Scene modeling code data:
*****

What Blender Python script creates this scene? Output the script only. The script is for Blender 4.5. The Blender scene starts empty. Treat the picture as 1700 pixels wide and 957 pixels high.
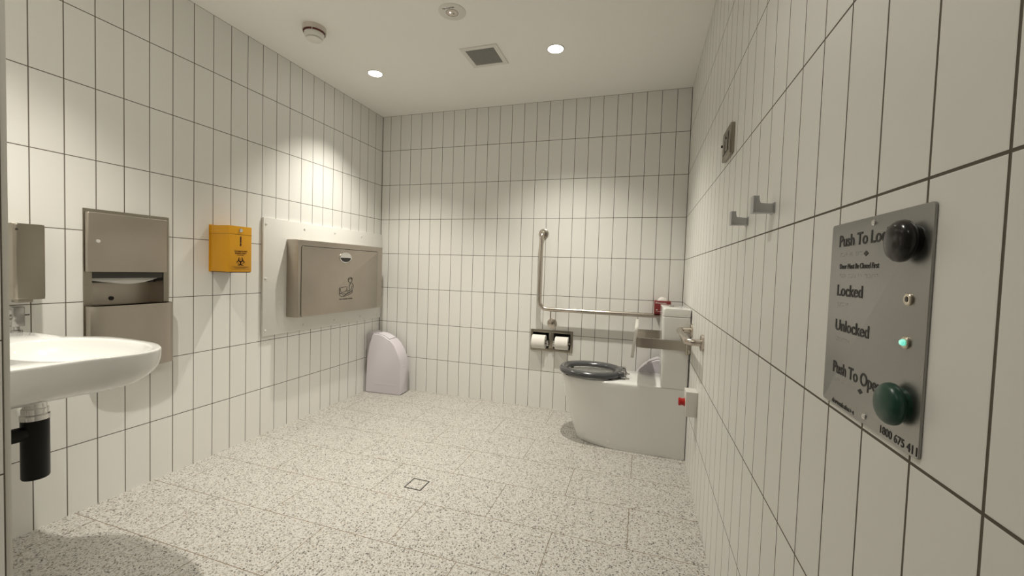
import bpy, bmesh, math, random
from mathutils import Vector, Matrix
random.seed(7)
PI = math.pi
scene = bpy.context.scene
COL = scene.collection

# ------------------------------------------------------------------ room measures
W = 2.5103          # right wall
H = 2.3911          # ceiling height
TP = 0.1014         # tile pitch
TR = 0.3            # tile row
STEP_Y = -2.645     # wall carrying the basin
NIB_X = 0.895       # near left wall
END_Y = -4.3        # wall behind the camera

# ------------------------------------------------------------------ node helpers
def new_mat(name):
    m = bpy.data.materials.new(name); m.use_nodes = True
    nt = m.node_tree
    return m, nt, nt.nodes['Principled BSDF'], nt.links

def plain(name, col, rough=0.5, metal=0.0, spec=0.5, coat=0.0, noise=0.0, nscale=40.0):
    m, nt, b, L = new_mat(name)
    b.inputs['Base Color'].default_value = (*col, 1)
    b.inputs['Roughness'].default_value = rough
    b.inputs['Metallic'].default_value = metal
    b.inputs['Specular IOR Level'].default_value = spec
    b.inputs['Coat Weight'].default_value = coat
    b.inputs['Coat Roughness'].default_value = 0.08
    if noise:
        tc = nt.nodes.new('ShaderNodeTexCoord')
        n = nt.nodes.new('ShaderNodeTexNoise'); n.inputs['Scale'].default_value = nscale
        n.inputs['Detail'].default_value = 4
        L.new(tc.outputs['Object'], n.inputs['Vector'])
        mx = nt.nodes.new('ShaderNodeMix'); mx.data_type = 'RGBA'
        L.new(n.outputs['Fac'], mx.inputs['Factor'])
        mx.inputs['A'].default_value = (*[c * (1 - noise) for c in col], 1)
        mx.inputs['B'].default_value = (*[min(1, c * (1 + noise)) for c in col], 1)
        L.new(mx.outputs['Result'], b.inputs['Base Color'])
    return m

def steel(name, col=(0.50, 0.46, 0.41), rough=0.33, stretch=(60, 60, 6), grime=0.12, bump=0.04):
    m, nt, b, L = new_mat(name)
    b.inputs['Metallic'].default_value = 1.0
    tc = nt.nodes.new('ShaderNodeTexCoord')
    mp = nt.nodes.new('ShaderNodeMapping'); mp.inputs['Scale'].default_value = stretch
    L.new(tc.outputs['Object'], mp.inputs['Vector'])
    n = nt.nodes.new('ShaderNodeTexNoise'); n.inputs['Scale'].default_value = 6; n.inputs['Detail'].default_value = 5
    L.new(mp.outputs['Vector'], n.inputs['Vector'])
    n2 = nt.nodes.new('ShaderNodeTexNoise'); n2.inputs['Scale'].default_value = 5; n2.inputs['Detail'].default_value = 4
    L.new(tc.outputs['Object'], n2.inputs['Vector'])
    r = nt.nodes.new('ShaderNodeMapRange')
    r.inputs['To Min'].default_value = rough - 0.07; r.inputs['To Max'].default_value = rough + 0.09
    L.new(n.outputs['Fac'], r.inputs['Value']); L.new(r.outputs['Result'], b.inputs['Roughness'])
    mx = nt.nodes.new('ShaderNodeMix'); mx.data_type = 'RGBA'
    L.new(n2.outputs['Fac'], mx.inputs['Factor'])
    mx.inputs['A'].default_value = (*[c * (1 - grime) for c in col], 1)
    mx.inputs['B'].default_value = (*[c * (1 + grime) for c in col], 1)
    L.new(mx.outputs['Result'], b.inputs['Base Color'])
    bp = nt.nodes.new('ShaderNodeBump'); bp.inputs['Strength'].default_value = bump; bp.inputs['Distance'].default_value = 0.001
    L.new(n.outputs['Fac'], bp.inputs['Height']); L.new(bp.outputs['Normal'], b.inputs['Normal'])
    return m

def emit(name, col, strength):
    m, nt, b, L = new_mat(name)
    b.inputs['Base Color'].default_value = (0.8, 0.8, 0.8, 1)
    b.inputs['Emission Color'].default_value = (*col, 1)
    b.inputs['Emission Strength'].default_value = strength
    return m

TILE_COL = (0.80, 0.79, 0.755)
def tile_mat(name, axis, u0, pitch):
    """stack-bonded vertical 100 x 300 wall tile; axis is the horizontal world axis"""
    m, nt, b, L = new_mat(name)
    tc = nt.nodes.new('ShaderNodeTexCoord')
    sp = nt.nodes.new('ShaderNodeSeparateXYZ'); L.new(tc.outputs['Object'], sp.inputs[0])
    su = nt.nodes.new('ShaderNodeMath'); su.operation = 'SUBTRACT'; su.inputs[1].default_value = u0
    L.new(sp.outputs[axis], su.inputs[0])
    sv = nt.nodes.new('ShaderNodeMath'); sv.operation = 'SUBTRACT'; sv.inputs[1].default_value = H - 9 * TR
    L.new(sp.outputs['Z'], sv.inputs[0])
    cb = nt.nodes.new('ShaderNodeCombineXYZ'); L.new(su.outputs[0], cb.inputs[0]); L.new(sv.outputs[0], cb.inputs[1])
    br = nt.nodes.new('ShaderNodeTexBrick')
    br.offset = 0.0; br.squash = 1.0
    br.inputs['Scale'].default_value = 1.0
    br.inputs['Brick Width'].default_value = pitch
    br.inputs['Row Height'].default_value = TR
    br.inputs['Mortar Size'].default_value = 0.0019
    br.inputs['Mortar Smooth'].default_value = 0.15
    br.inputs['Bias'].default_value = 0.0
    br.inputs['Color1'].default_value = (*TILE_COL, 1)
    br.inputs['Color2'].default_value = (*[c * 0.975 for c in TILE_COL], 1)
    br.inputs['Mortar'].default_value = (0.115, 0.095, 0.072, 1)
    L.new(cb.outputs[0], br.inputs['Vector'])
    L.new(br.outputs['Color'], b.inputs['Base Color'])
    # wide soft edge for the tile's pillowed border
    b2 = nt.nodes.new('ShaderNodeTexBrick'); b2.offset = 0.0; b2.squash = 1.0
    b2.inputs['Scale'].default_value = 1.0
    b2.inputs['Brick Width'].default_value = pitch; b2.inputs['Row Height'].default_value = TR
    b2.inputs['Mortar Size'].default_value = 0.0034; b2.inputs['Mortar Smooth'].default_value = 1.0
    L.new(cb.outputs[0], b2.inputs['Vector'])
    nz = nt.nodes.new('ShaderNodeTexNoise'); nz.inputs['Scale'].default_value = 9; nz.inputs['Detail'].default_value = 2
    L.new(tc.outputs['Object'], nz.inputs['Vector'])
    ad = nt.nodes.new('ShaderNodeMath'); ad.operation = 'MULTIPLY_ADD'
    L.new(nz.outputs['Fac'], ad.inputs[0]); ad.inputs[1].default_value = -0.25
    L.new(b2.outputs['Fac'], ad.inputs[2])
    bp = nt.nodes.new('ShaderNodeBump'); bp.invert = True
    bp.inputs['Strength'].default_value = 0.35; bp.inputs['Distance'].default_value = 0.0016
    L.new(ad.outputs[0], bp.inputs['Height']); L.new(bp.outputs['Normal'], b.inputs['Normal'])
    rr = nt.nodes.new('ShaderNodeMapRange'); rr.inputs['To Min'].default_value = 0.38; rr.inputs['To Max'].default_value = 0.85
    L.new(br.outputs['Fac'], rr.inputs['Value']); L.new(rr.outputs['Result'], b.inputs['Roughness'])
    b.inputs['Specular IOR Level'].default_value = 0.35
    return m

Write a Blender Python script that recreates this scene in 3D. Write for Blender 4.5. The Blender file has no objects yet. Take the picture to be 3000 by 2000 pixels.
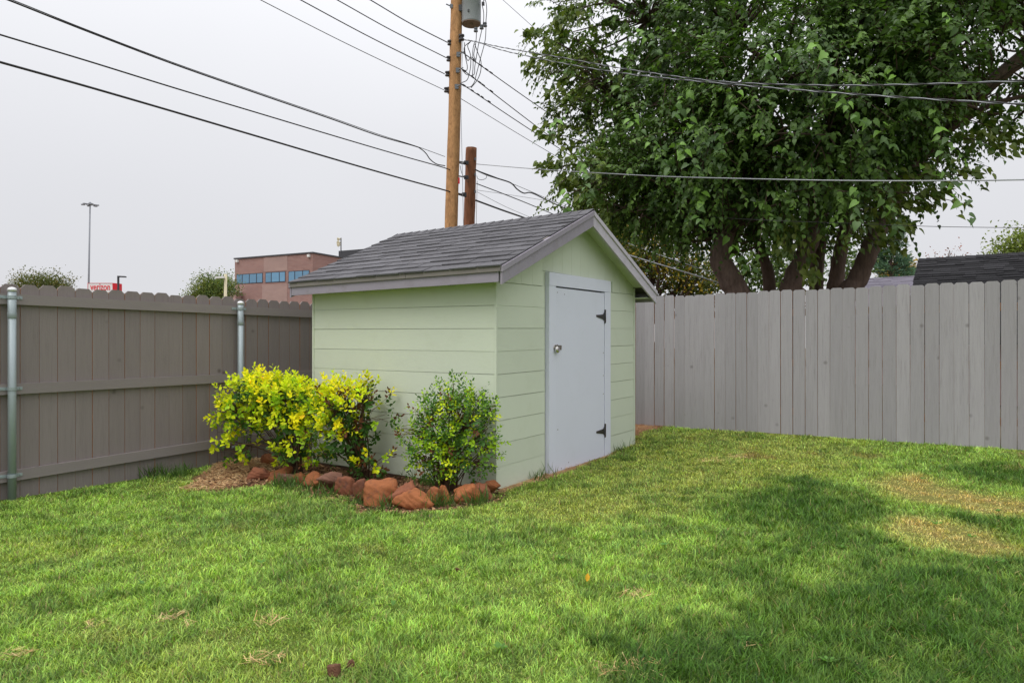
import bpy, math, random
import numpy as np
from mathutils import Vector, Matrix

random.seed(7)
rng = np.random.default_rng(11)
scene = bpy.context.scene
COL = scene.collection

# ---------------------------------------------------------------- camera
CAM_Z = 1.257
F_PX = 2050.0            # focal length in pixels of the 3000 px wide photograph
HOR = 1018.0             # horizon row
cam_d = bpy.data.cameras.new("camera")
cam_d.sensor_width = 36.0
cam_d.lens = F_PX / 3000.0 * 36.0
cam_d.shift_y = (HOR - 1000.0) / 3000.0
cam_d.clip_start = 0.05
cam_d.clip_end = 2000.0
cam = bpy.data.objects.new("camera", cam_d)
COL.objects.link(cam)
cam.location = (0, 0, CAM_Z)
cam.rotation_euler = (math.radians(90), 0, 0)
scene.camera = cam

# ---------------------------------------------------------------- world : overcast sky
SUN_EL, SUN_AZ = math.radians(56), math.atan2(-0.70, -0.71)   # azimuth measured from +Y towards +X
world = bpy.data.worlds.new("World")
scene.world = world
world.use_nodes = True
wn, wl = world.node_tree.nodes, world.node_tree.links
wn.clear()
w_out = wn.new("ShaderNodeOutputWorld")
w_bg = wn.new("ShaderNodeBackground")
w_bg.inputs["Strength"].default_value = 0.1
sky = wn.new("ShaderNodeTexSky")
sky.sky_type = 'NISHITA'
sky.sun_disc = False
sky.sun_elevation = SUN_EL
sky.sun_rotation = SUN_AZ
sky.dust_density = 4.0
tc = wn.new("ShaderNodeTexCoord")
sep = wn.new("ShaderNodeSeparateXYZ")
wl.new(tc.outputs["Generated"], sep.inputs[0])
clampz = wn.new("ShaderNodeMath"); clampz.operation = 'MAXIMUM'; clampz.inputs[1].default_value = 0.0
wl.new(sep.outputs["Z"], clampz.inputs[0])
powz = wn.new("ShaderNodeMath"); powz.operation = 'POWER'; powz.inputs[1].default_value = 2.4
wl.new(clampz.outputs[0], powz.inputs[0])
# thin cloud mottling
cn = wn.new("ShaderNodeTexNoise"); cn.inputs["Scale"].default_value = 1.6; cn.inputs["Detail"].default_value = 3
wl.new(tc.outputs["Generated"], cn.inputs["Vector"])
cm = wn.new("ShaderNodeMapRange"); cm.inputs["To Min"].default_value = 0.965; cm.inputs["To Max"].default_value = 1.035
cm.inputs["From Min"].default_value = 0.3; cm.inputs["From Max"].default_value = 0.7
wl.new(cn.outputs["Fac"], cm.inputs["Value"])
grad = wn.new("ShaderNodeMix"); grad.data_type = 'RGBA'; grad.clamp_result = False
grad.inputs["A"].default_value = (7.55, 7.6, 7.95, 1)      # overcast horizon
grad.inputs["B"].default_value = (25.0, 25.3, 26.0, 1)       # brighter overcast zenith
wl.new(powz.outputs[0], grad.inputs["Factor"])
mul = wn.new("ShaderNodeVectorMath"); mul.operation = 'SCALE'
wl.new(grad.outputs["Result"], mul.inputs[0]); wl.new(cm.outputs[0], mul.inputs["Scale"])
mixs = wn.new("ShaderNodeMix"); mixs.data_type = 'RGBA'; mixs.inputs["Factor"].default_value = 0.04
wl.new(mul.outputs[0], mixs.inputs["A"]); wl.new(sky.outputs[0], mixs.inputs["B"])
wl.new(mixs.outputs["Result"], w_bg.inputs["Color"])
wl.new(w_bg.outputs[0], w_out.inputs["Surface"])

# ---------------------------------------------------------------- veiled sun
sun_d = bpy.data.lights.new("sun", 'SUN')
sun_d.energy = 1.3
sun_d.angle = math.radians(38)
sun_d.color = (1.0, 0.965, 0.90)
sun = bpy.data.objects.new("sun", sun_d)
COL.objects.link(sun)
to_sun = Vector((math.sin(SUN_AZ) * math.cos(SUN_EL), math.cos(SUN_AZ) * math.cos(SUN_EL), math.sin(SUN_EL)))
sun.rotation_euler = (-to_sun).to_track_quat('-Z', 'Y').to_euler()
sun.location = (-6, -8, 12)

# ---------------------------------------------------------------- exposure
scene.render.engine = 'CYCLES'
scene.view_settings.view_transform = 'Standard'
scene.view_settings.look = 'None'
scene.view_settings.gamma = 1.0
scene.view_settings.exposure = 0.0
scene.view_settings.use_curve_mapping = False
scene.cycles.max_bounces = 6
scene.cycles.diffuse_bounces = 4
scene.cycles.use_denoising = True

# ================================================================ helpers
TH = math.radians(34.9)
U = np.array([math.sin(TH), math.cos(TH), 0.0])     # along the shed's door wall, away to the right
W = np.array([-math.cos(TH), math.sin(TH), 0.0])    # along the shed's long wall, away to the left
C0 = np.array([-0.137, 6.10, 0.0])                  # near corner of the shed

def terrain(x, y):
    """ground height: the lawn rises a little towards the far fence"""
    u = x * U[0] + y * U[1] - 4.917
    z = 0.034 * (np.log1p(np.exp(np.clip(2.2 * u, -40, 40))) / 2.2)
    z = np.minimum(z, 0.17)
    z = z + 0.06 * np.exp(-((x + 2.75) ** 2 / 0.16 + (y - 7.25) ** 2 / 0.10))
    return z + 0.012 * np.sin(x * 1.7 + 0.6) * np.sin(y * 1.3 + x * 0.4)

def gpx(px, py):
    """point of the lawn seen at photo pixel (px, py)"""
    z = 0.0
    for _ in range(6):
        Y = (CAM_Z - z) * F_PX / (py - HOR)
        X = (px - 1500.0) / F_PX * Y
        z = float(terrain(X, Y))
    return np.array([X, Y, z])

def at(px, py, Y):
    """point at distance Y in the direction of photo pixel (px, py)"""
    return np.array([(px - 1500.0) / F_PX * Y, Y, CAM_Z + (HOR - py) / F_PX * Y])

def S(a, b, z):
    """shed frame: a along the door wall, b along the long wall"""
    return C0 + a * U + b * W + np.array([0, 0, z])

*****

Stated goal:
From the records above, transcribe exactly the lines starting at the one containing "Write a Blender" and ending at the one containing "scene.camera = cam". Skip the pictures.

Solution for this exercise:
Write a Blender Python script that recreates this scene in 3D. Write for Blender 4.5. The Blender file has no objects yet. Take the picture to be 3000 by 2000 pixels.
import bpy, math, random
import numpy as np
from mathutils import Vector, Matrix

random.seed(7)
rng = np.random.default_rng(11)
scene = bpy.context.scene
COL = scene.collection

# ---------------------------------------------------------------- camera
CAM_Z = 1.257
F_PX = 2050.0            # focal length in pixels of the 3000 px wide photograph
HOR = 1018.0             # horizon row
cam_d = bpy.data.cameras.new("camera")
cam_d.sensor_width = 36.0
cam_d.lens = F_PX / 3000.0 * 36.0
cam_d.shift_y = (HOR - 1000.0) / 3000.0
cam_d.clip_start = 0.05
cam_d.clip_end = 2000.0
cam = bpy.data.objects.new("camera", cam_d)
COL.objects.link(cam)
cam.location = (0, 0, CAM_Z)
cam.rotation_euler = (math.radians(90), 0, 0)
scene.camera = cam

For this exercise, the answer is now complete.